If any of the hundreds of high school players he coached along the way knew about his major league exploits, they learned on their own.
“If you walked into my parents’ house, you would never know my father played baseball,” said one of Hendley’s two sons, Bart.
It remains a son’s duty to be the keeper of Hendley’s history. Bart has collected all kinds of evidence of his father’s past: every baseball card there was; a Coke bottle cap bearing his likeness; a ticket stub from the Koufax game; even a recording of Scully’s ninth-inning call that night. Because the father certainly wouldn’t do it.

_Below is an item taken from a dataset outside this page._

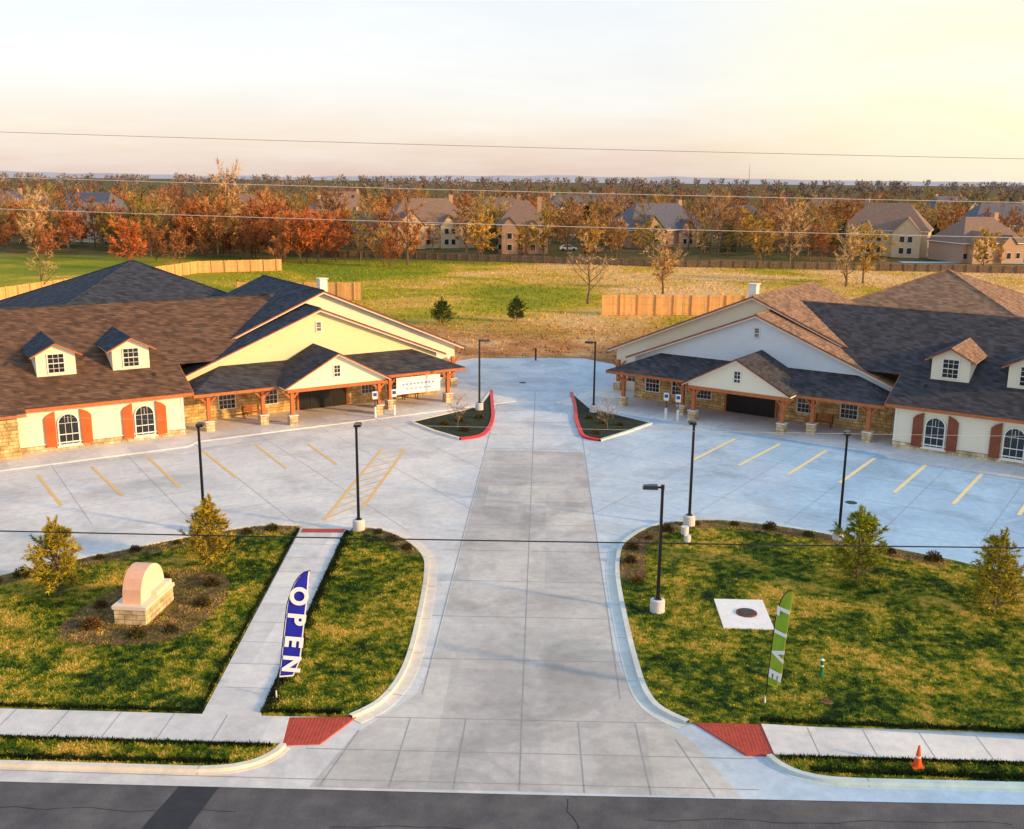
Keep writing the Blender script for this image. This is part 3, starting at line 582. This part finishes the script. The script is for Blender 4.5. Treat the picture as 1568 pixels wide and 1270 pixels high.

In 1955, when Koufax first appeared for the (then-Brooklyn) Dodgers, he went straight from a World Series to a classroom at Columbia. He, in fact, had to get the professor’s permission to leave class early to go to the team victory party.
Here’s one other common thread that binds Koufax and Hendley — they both thought beyond their playing careers. Whenever he could in the offseason, Hendley pieced together classes at Mercer. It took him 13 years to get his degree, and in earning it, that “allowed me to step into a career that I did for 30 years that was an extension of my love for the game,” he said.
Writing his own resume, he added, “This is who I am: I had a 12-year career in baseball that was rewarding and is still rewarding because of the pension plan. But my 30 years as a teacher and a coach, I feel, was more rewarding.
“I’m hopeful that somewhere along the way I’ve left something more with these kids than how to play a game.”
The classic, it seems, is a life wholly lived, not the game well-pitched.